US Senate condemns Microsoft for 'dubious' Irish tax operations

A Senate committee memo criticises the software giant for manipulating international tax laws, including through Ireland.

A COMMITTEE of the United States Senate has criticised Microsoft over what it describes as their “dubious” practice of channelling their profits through international subsidiaries – including Ireland.

A memo published by the Senate’s Permanent Subcommittee on Investigations casts doubt on the extent of the company’s operations in the likes of Singapore and Ireland, all but accusing them of using those operations simply to avoid paying tax in the US.

The committee said Microsoft had moved about $21 billion (€16.1 billion) – half of its US sales revenue – to its overseas arms between 2009 and 2011, finding that the software giant had cut about $6.5 billion off its worldwide tax bill in doing so.

Committee chairman Carl Levin, a Democrat, said Microsoft Ireland had paid $2.8 billion to its US parent company last year in exchange for the licence to use its intellectual property, but had taken in $9 billion in exchange.

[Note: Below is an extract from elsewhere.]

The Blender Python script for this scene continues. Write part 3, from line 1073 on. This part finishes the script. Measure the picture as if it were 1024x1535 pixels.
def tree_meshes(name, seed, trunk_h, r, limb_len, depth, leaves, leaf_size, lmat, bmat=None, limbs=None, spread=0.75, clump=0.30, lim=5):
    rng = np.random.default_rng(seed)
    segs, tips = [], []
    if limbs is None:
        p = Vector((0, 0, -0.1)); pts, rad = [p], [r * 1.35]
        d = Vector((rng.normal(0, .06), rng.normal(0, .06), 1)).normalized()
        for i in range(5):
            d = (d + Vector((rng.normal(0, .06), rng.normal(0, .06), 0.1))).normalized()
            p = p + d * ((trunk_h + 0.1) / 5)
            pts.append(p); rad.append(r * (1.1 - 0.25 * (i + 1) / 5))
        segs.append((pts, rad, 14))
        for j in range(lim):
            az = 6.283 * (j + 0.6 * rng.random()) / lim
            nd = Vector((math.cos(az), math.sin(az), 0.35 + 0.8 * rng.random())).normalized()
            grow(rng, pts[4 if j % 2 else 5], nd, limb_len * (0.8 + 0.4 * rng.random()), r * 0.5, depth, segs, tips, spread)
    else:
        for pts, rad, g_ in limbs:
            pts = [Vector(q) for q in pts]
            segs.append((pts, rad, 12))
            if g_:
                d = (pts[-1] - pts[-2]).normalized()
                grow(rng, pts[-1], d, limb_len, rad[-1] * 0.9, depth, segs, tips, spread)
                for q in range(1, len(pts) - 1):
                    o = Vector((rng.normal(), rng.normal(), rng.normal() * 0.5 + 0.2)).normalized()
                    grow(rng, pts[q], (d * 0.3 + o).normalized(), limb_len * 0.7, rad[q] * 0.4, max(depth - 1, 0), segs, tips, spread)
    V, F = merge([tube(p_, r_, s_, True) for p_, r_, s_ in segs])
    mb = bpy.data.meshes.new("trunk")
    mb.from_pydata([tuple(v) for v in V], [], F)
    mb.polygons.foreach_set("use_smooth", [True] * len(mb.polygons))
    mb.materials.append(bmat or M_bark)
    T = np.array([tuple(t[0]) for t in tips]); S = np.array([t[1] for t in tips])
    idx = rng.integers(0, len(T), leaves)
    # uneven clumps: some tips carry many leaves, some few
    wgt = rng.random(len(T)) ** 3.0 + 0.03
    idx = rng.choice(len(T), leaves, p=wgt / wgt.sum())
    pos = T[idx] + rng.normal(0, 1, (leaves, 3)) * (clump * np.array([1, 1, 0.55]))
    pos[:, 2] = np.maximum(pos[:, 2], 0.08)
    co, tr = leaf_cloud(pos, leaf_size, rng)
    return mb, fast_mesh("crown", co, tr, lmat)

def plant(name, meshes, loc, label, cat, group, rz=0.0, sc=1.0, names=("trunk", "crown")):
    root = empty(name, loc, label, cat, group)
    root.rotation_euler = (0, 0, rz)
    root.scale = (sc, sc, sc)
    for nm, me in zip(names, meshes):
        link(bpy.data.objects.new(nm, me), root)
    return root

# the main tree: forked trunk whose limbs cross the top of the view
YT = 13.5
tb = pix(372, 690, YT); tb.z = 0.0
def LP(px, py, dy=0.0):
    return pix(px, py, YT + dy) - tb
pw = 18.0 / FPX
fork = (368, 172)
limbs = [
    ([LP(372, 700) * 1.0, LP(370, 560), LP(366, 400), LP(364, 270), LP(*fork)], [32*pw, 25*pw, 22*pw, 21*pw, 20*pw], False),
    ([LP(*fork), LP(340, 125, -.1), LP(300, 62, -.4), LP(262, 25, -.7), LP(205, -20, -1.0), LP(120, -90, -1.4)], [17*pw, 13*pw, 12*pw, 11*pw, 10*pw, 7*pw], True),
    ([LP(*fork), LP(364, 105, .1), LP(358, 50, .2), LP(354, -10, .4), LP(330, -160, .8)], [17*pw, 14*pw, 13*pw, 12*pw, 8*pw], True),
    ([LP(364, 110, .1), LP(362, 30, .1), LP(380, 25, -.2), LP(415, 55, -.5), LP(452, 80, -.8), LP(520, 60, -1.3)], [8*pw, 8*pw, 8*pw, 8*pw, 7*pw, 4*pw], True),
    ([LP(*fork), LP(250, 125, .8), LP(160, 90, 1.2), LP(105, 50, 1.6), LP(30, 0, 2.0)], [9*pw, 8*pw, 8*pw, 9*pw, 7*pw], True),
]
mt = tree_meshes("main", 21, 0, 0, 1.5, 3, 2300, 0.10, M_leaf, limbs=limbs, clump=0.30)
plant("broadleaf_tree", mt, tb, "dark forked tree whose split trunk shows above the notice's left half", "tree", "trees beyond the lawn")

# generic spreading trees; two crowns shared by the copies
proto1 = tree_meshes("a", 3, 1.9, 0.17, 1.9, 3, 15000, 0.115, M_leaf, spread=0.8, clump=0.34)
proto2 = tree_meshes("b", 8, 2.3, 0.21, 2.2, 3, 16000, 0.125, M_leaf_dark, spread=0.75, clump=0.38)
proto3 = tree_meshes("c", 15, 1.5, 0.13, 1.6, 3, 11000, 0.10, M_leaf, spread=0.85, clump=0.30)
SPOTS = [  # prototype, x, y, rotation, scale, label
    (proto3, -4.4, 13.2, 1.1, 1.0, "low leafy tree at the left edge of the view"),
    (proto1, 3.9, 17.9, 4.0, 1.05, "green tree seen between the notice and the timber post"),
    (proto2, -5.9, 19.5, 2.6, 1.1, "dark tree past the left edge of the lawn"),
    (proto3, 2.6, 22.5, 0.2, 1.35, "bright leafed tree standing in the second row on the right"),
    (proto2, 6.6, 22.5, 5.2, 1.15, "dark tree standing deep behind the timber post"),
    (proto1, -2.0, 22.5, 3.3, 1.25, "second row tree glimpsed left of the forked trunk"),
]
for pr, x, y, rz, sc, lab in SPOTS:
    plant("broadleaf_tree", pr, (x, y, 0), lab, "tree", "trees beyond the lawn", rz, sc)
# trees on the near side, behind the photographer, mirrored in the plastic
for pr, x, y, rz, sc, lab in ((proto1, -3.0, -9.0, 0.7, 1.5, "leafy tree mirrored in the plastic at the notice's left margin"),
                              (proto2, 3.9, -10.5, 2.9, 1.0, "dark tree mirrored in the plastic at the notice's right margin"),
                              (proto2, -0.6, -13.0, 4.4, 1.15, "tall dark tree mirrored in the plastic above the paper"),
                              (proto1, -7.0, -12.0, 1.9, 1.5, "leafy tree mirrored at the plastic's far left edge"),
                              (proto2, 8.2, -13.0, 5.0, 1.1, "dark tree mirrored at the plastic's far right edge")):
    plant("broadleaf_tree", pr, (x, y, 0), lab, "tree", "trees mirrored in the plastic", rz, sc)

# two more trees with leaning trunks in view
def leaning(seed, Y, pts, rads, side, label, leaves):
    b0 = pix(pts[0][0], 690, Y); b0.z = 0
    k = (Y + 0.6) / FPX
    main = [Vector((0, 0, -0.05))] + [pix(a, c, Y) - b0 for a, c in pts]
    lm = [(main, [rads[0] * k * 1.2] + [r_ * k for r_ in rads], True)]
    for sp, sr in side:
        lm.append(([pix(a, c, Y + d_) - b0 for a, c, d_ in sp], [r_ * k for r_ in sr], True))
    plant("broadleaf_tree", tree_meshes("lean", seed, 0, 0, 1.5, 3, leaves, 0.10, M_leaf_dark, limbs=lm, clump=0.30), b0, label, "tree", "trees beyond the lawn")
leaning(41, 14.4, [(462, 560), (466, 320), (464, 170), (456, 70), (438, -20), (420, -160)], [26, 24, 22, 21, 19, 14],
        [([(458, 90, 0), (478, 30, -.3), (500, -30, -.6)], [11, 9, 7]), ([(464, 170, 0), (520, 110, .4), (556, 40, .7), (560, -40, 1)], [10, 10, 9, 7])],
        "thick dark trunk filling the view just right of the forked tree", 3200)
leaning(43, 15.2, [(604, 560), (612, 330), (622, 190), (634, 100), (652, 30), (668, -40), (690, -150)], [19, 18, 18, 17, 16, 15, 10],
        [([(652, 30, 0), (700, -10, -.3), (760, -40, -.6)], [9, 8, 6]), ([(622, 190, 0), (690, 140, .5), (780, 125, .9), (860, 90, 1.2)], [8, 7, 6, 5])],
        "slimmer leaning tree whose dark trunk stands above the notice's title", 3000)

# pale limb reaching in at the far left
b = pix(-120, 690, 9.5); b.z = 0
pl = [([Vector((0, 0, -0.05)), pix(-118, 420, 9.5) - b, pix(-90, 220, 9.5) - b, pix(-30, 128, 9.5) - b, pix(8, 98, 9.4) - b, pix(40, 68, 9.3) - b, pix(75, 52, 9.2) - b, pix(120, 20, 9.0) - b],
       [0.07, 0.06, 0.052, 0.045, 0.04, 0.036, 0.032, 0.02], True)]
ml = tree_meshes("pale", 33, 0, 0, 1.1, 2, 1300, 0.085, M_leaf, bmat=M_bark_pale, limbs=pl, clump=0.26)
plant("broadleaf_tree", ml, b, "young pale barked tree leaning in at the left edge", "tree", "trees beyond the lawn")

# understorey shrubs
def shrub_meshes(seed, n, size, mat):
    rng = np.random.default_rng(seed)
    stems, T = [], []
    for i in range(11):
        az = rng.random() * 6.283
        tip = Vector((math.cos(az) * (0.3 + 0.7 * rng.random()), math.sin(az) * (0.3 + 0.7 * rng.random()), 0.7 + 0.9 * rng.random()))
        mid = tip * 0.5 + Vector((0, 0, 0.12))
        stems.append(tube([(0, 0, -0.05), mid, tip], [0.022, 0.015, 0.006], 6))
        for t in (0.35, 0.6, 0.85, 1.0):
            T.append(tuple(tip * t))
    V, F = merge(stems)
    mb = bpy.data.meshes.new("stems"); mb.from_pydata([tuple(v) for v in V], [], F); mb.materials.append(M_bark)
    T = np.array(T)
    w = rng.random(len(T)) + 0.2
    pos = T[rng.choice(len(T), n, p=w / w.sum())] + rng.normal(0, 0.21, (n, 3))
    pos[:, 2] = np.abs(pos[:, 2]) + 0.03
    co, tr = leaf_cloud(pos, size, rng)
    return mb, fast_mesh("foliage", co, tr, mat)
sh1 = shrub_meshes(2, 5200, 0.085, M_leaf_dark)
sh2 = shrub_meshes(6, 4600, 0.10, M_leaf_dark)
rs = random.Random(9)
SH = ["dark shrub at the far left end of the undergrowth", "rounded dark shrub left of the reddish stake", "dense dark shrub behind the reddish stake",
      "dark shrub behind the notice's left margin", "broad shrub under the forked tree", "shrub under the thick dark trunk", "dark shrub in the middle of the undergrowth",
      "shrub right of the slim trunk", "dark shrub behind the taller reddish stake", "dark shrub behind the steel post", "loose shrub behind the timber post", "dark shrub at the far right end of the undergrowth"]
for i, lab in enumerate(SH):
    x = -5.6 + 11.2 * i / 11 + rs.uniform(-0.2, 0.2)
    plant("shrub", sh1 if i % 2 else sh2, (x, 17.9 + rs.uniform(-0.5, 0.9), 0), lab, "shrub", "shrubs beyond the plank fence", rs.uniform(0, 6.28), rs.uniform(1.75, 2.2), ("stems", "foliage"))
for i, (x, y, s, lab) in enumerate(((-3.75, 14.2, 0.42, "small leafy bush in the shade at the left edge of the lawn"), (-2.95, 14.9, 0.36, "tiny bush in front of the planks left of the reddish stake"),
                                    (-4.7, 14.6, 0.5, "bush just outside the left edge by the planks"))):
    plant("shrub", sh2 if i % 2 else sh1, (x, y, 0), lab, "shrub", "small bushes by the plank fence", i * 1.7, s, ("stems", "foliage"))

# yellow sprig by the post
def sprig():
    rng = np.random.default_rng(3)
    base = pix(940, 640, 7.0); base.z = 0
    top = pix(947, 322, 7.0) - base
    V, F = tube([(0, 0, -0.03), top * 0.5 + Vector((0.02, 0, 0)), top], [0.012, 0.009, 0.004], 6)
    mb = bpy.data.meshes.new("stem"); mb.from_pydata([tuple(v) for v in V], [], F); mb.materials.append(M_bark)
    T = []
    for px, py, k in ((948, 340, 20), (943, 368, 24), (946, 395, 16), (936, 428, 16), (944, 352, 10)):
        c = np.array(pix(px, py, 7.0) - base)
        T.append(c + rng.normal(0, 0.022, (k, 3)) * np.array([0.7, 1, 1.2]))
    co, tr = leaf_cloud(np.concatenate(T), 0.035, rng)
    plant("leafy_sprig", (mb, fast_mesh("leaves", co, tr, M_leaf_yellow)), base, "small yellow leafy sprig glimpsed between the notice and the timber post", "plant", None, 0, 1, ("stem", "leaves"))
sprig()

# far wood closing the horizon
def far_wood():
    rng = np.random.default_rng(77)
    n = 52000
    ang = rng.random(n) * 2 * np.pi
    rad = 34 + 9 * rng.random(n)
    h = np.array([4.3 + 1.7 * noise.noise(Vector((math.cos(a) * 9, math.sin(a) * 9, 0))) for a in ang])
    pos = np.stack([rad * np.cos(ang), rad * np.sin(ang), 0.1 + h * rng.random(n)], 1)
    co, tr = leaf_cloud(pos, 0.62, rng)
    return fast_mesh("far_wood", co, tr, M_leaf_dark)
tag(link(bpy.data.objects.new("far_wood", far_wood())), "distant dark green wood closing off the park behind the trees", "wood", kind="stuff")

A similar arrangement in Singapore – where Microsoft Singapore paid $1.2 billion to licence intellectual property, but made $3 billion in doing so – meant that between the two countries, Microsoft had shifted $8 billion in income to its overseas subsidiaries.

“Yet, over 85 per cent of Microsoft’s research and development is conducted in the United States,” Levin said.

Microsoft vice-president Bill Sample told the committee that Microsoft complied with tax rules in each jurisdiction it operated in, but argued that the US tax code needed to be simplified if the US was to stop losing tax income to overseas rivals.

“These rules all too often provide a disincentive for US investment. The US now has the highest corporate tax rate among OECD countries and, unlike our major trading partners, taxes the worldwide income of its domestic corporations,” he testified.

Microsoft’s Irish subsidiary, Microsoft Ireland Operations Ltd, paid €76.5 million in corporation tax for the 2011 year, having turned an operating profit of €557 million – slightly above the headline corporate tax rate of 12.5 per cent.

Microsoft employs about 1,200 full-time staff and 700 full-time contractors at its base in Sandyford. The Irish company sells Microsoft software – including the Windows operating system – in over 100 countries worldwide.